May 31, 1974 Six colors 18" x 24"

Client: Alice Waters, Chez Panisse Restaurant, 1517 Shattuck Avenue, Berkeley CA 94709. Telephone (510) 548-5525 3 artist's own use A-Z, artist's own use

(Print September/October 1974: Print's Poster USA 74) (facsimile)

Influence: Art Deco motifs

The price of gold (and gasoline and everything else) had tripled, and showed no sign of slowing down. In the summer of 1974, Chez Panisse's headwaiter, and my brother-also a Chez Panisse waiter-and a mutual friend and his dog, and I, all took off to the Yukon on a whim that had without warning turned into reality, as whims have a way of doing.

When we got to Dawson, just shy of the Arctic circle, it was near to midsummer. Though the sun did not set, the ground remained permanently frozen. We split up into two parties, one to travel overland and the other by water. We planned to meet on the Scroggie Creek in three days, but it took five. The two of us, and the dog, walked through trackless birch forest, bare save for countless wild roses, which tore at our clothes.

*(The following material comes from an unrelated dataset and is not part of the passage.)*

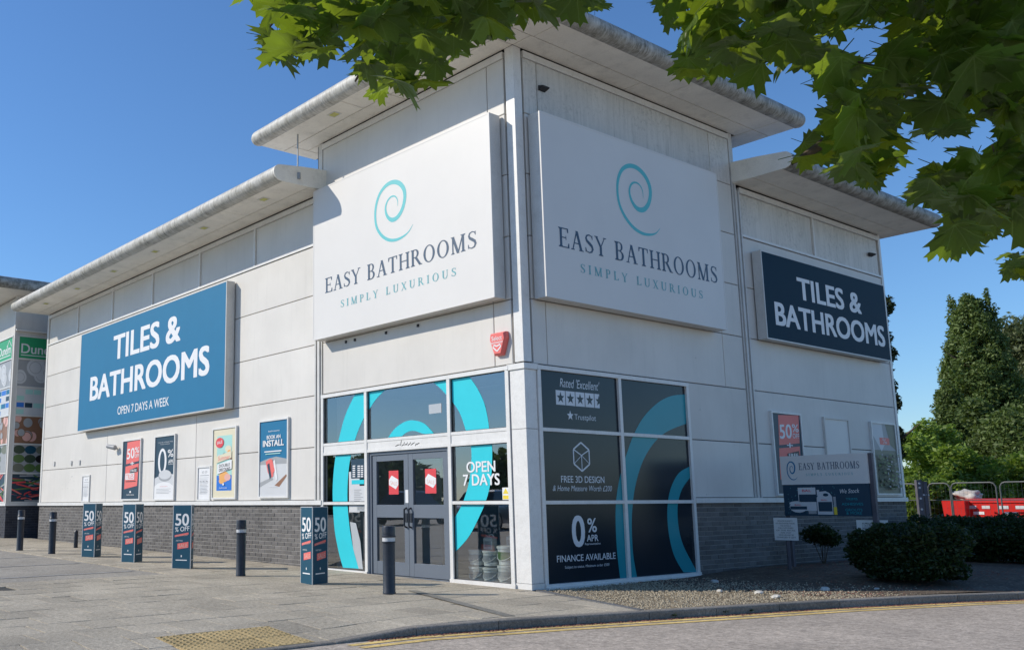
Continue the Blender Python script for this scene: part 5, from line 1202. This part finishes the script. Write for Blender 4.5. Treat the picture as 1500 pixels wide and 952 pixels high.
def world_tree(u, vtop, vbot, t, label, cat, m, blobfn, n, size, seed, trunk=True, group=None, name='tree'):
    base = at(u, 740, t); base.z = 0; top = at(u, vtop, t).z
    o = empty(name, (base.x, base.y, 0), label=label, cat=cat, group=group)
    foliage('crown', m, blobfn(top), n, size, o, seed)
    if trunk:
        b = MB(); rr = random.Random(seed); b.cyl((0, 0, 0), (0, 0, top*.5), top*.028, top*.016, 8); b.cyl((0, 0, top*.5), (.1, 0, top*.92), top*.016, .02, 6)
        for k_ in range(8): a_ = rr.uniform(0, 6.3); z_ = top*rr.uniform(.2, .75); b.cyl((0, 0, z_), (math.cos(a_)*top*.13, math.sin(a_)*top*.13, z_+top*.1), top*.010, .01, 5)
        b.build('trunk', M['tree_trunk'], o)
    return o
def conifer(w, twin=False):
    def fn(H):
        r = random.Random(int(H*10)); bl = []
        tops = [(-.8, 0, H-.1, .62), (.75, .3, H+.05, .62)] if twin else [(0, 0, H, 1)]
        for i in range(230 if twin else 150):
            q = r.random()**.8; z = .4+q*(H-.9); ww = w*(1-q)**.62*(.78+.3*r.random()); a = r.uniform(0, 6.3)
            bl.append(((math.cos(a)*ww*.85, math.sin(a)*ww*.85, z), (.30+.16*w*(1-q), .30+.16*w*(1-q), .42+.3*(1-q))))
        for i in range(12): q = i/12; bl.append(((0, 0, .5+q*(H-1.6)), (w*(1-q)**.62*.7, w*(1-q)**.62*.7, H/12)))
        for tx, ty, tz, k in tops:
            for i in range(14):
                q = i/14; rr = .62*(1-q)*k+.12; a = r.uniform(0, 6.3); bl.append(((tx+math.cos(a)*rr*.5, ty+math.sin(a)*rr*.5, tz-2.6+q*2.5), (rr*.8, rr*.8, .32)))
        return bl
    return fn
def round_crown(w, z0=.25):
    def fn(H):
        r = random.Random(int(H*13+w)); bl = []
        for i in range(40):
            a = r.uniform(0, 6.3); q = r.uniform(z0, 1); rr = r.uniform(.2, .36)*w; k_ = math.sin(math.pi*min(1, max(0, (q-z0)/(1.08-z0))))**.6
            bl.append(((math.cos(a)*w*.62*k_*r.random()**.5, math.sin(a)*w*.62*k_, max(rr*.7, H*q-rr)), (rr, rr, rr*.85)))
        return bl
    return fn
world_tree(1455, 412, 740, 45, 'tallest dark green conifer with a twin top behind the red bins', 'tree', M['foliage'], conifer(2.9, True), 110000, .085, 11)
world_tree(1528, 440, 740, 52, 'pale green feathery tree at the right edge behind the conifer', 'tree', M['foliage4'], round_crown(4.6, .08), 60000, .12, 12)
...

By the end of the fifth day we were out of food. When we got to the rendezvous on the Stewart, instead of a ford we were confounded by a quarter mile of swift river. We hailed across, flat water rifling our voices, but could not go further. On the far shore, my brother built a raft out of oil drums and discarded lumber, and rowed across using a shovel for an oar. Tossing a line, I slipped and fell into the water. The sheer sub-aqueous bluff gave no handhold, but I grasped a fortunate overhanging branch and pulled myself out by main strength. At that moment I realized Nature does not care about me one way or the other. I am not special.

An hour later my brother hurried up the shore, having run all the way, fearful of bears. He'd managed to land two miles downstream. He carried food, tobacco, dogfood and whisky, promiscuously tossed together into a big pot. The food was oatmeal and cornmeal, cooked up with honey, salt and butter. Some of the dogfood had spilled into it, but no matter. It was the best meal I have ever had in my life. Now we were split up differently, with three on one side of the river and one on the other. Took us two days to get back together. We never did find any gold.